Large office lease deals in Orange County, defined as 30,000 square feet or larger, increased in the first quarter of 2019 compared to early 2018, according to a new report from JLL. The leasing activity reduced the overall availability of large floor plates. The number of available spaces over 50,000 square feet decreased from 66 to 59 quarter-over-quarter. There were a total of 29 leases totaling 1.8 million square feet.
“Two factors that drove the increase in large lease transactions this year include tenant consolidations and local economic expansion,” Monica Moore, managing director at JLL, tells GlobeSt.com. “Tenants in all sectors continue to evolve and cut occupancy costs by consolidating office space. At the same time, the local economic expansion has continued in 2019. According to the EDD, Orange County's current unemployment rate is 2.4%, representing the lowest rate since 2000. Despite the tight employment market, Orange County added 18,600 jobs since this time last year. Job growth remains connected to the demand for office space.”

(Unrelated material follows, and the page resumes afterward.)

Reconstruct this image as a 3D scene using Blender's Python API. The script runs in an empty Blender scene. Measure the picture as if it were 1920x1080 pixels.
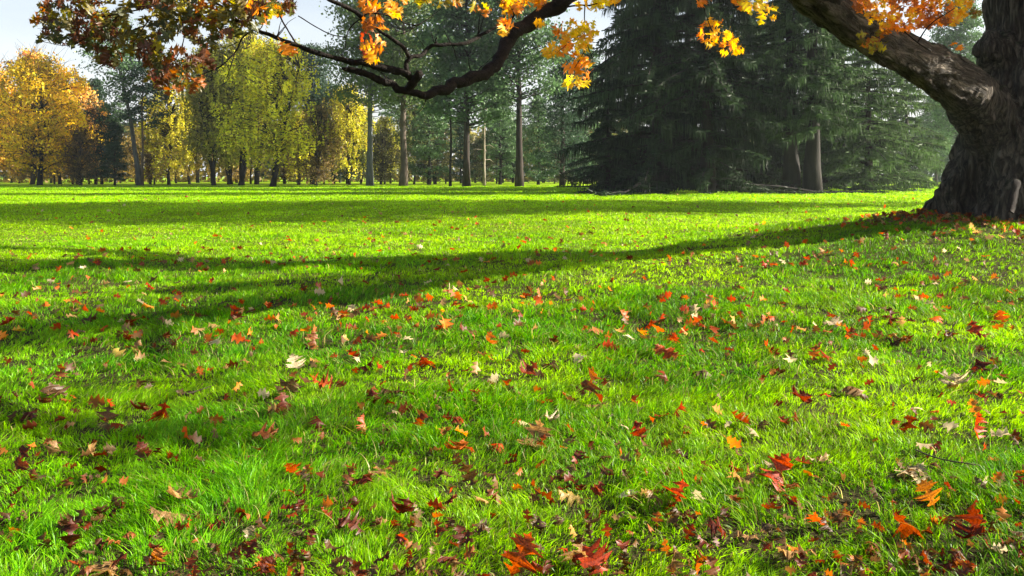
import bpy, math, random
import numpy as np
from mathutils import Vector

# ------------------------------------------------------------------ camera, sky, sun, exposure
SC = bpy.context.scene
COL = SC.collection
F = 1663.0                      # focal length in pixels of a 1920 wide frame
CAMH = 1.4
HOR = 330.0                     # row of the horizon
cam_data = bpy.data.cameras.new("camera")
cam = bpy.data.objects.new("camera", cam_data)
COL.objects.link(cam)
cam.location = (0, 0, CAMH)
cam.rotation_euler = (math.radians(90), 0, 0)
cam_data.sensor_width = 36.0
cam_data.lens = 36.0 * F / 1920.0
cam_data.shift_y = -(540 - HOR) / 1920.0
cam_data.clip_start = 0.05
cam_data.clip_end = 3000
SC.camera = cam

SUN_EL = math.radians(25)
SUN_AZ = math.radians(83.5)       # from +Y towards +X
sdir = Vector((math.sin(SUN_AZ) * math.cos(SUN_EL), math.cos(SUN_AZ) * math.cos(SUN_EL), math.sin(SUN_EL)))
w = bpy.data.worlds.new("World"); SC.world = w; w.use_nodes = True
nt = w.node_tree; nt.nodes.clear()
sky = nt.nodes.new("ShaderNodeTexSky"); sky.sky_type = 'NISHITA'; sky.sun_disc = False
sky.sun_elevation = SUN_EL; sky.sun_rotation = SUN_AZ
sky.air_density = 1.0; sky.dust_density = 4.0; sky.ozone_density = 1.5
bg = nt.nodes.new("ShaderNodeBackground"); bg.inputs[1].default_value = 0.062
out = nt.nodes.new("ShaderNodeOutputWorld")
# a thin pale veil of cloud low in the sky
_n = nt.nodes; tcw = _n.new("ShaderNodeTexCoord"); spw = _n.new("ShaderNodeSeparateXYZ"); nt.links.new(tcw.outputs["Generated"], spw.inputs[0])
nzw = _n.new("ShaderNodeTexNoise"); nzw.inputs["Scale"].default_value = 3.0; nzw.inputs["Detail"].default_value = 6
mpw = _n.new("ShaderNodeMapping"); mpw.inputs["Scale"].default_value = (1, 1, 3.5); nt.links.new(tcw.outputs["Generated"], mpw.inputs[0]); nt.links.new(mpw.outputs[0], nzw.inputs["Vector"])
mrw = _n.new("ShaderNodeMapRange"); mrw.inputs["From Min"].default_value = 0.02; mrw.inputs["From Max"].default_value = 0.36; mrw.inputs["To Min"].default_value = 0.8; mrw.inputs["To Max"].default_value = 0.0
nt.links.new(spw.outputs["Z"], mrw.inputs["Value"])
muw = _n.new("ShaderNodeMath"); muw.operation = 'MULTIPLY_ADD'; muw.inputs[1].default_value = 0.9; nt.links.new(nzw.outputs[0], muw.inputs[0]); muw.inputs[2].default_value = 0.35
mvw = _n.new("ShaderNodeMath"); mvw.operation = 'MULTIPLY'; mvw.use_clamp = True; nt.links.new(muw.outputs[0], mvw.inputs[0]); nt.links.new(mrw.outputs[0], mvw.inputs[1])
mxw = _n.new("ShaderNodeMix"); mxw.data_type = 'RGBA'; mxw.inputs[7].default_value = (6.8, 6.9, 7.0, 1)
nt.links.new(mvw.outputs[0], mxw.inputs[0]); nt.links.new(sky.outputs[0], mxw.inputs[6])
nt.links.new(mxw.outputs[2], bg.inputs[0]); nt.links.new(bg.outputs[0], out.inputs[0])
sl = bpy.data.lights.new("sun", 'SUN'); sl.energy = 5.0; sl.angle = math.radians(0.5); sl.color = (1.0, 0.93, 0.80)
so = bpy.data.objects.new("sun", sl); COL.objects.link(so)
so.rotation_euler = (-sdir).to_track_quat('-Z', 'Y').to_euler(); so.location = (60, 20, 40)
SC.view_settings.view_transform = 'Standard'; SC.view_settings.look = 'None'
SC.view_settings.exposure = 1.88; SC.view_settings.gamma = 1.0
SC.cycles.max_bounces = 8; SC.cycles.diffuse_bounces = 3; SC.cycles.glossy_bounces = 2
SC.cycles.transmission_bounces = 5; SC.cycles.transparent_max_bounces = 6; SC.cycles.volume_bounces = 0
SC.cycles.use_denoising = True

# ------------------------------------------------------------------ helpers
rng = np.random.default_rng(7)
random.seed(7)

def hash2(ix, iy, s):
    n = (ix.astype(np.int64) * 374761393 + iy.astype(np.int64) * 668265263 + s * 1442695041) & 0xffffffff
    n = ((n ^ (n >> 13)) * 1274126177) & 0xffffffff
    return ((n ^ (n >> 16)) & 0xffff) / 65535.0

def vnoise(x, y, s=0):
    x = np.asarray(x, float); y = np.asarray(y, float)
    ix = np.floor(x); iy = np.floor(y); fx = x - ix; fy = y - iy
    fx = fx * fx * (3 - 2 * fx); fy = fy * fy * (3 - 2 * fy)
    a = hash2(ix, iy, s); b = hash2(ix + 1, iy, s); c = hash2(ix, iy + 1, s); d = hash2(ix + 1, iy + 1, s)
    return (a * (1 - fx) + b * fx) * (1 - fy) + (c * (1 - fx) + d * fx) * fy

def fbm(x, y, s=0, o=3):
    v = 0; a = 0.5; t = 0
    for i in range(o):
        v = v + a * vnoise(x * 2 ** i, y * 2 ** i, s + i * 17); t += a; a *= 0.5
    return v / t

def vnoise3(x, y, z, s=0):
    iz = np.floor(z); fz = z - iz; fz = fz * fz * (3 - 2 * fz)
    out_ = 0
    zi = iz.astype(np.int64)
    lo = vnoise(x + zi * 37.31, y + zi * 91.73, s); hi = vnoise(x + (zi + 1) * 37.31, y + (zi + 1) * 91.73, s)
    return lo * (1 - fz) + hi * fz

MX, MY = 9.1, 15.7
def H(x, y):
    x = np.asarray(x, float); y = np.asarray(y, float)
    r2 = (x - MX) ** 2 / 4.0 ** 2 + (y - MY) ** 2 / 4.0 ** 2
    m = 0.80 * np.exp(-r2 * 0.5 * 1.25)
    near = np.clip(1 - np.hypot(x, y) / 90, 0, 1)
    return m + 0.10 * (fbm(x * 0.45 + 9, y * 0.45, 3, 2) - 0.5) * near * 2 + 0.025 * (fbm(x * 1.8, y * 1.8, 5, 2) - 0.5) * near * 2

def P(px, py, d):
    """a point seen at a place of the photograph, at a chosen distance"""
    return Vector(((px - 960) / F * d, d, CAMH - (py - HOR) / F * d))

def ground_at(px, py, lift=0.03):
    d = F * CAMH / max(py - HOR, 8)
    for _ in range(25):
        x = (px - 960) / F * d
        z = CAMH - (py - HOR) / F * d
        g = float(H(x, d)) + lift
        err = z - g
        d += err * F / max(py - HOR, 8) * 0.5
        d = max(1.5, d)
    return (px - 960) / F * d, d

def mesh_obj(name, verts, faces, mat, col=None, smooth=False, parent=None, link=True):
    """verts Nx3, faces = list of int arrays MxK, col = Nx3 per point"""
    verts = np.asarray(verts, dtype=np.float32)
    me = bpy.data.meshes.new(name)
    me.vertices.add(len(verts)); me.vertices.foreach_set("co", verts.ravel())
    loops = np.concatenate([np.asarray(f, dtype=np.int32).ravel() for f in faces])
    tot = np.concatenate([np.full(len(f), np.asarray(f).shape[1], dtype=np.int32) for f in faces])
    start = np.concatenate([[0], np.cumsum(tot)[:-1]]).astype(np.int32)
    me.loops.add(len(loops)); me.loops.foreach_set("vertex_index", loops)
    me.polygons.add(len(tot)); me.polygons.foreach_set("loop_start", start)
    if smooth: me.polygons.foreach_set("use_smooth", np.ones(len(tot), dtype=bool))
    if col is not None:
        a = me.color_attributes.new("Col", 'FLOAT_COLOR', 'POINT')
        c4 = np.ones((len(verts), 4), dtype=np.float32); c4[:, :3] = col
        a.data.foreach_set("color", c4.ravel())
    me.update(calc_edges=True)
    if mat: me.materials.append(mat)
    if not link: return me
    o = bpy.data.objects.new(name, me); COL.objects.link(o)
    if parent: o.parent = parent
    return o

def link_mesh(name, me, parent=None, color=None):
    o = bpy.data.objects.new(name, me); COL.objects.link(o)
    if parent: o.parent = parent
    if color: o.color = (*color, 1)
    return o

def tag(o, label=None, cat=None, group=None, kind=None):
    if label: o["label"] = label
    if cat: o["category"] = cat
    if group: o["group"] = group
    if kind: o["kind"] = kind
    return o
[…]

The Airport Area has seen the most leasing activity for large floor plates, accounting for 55% of the total leases in the quarter. This market also had the largest availability of large blocks of office space. “The Airport Area has dominated leasing activity, out-pacing other submarkets around the county. The leasing activity was spread throughout the submarket in Costa Mesa, Irvine, and Newport Beach,” says Moore. “The Orange County market recorded 1.8 million square feet of large block leasing activity, of which nearly 1.0 million square feet occurred in the Airport Area. Both Central and South County submarkets realized over 350,000 square feet of activity while West County totaled 180,000 square feet.”
Even better, the leasing activity is coming from a diversified group of companies and industry sectors. This is a significant shift from occupiers of large floor plates in the last cycle, which were primarily from the financial sector and mortgage companies. “While leasing activity during the previous real estate cycle was heavily driven by the financial services sector, most notably mortgage companies, the current market landscape is well diversified,” says Moore. “Occupiers from diverse industry verticals leased blocks of office space greater than 30,000 square feet, including professional and business services, government, tech, and co-working as the most active, leasing a total of 1.2 million square feet.”
Despite the diversity of tenants, there is a common theme of what tenants are looking for in an office space. “A progressive space design, coupled with the right mix of amenities, are the main drivers attracting these tenants,” says Moore. “Co-working groups and tech companies are particularly focused on the office experience for their user groups.”
This is not a one-off peak in leasing. Moor expects leasing activity for large blocks to remain active through the end of the year and beyond. In fact, there are already lease transactions in place scheduled to close at the end of the year. “Without question we will see these trends continue and will likely spill in to 2020,” says Moore. “The overall market sentiment remains optimistic, and tenants have an overall positive outlook on the economy. Between the new transactions and a record number of building sales projected this fall, there will be continued upward pressure on lease rates.”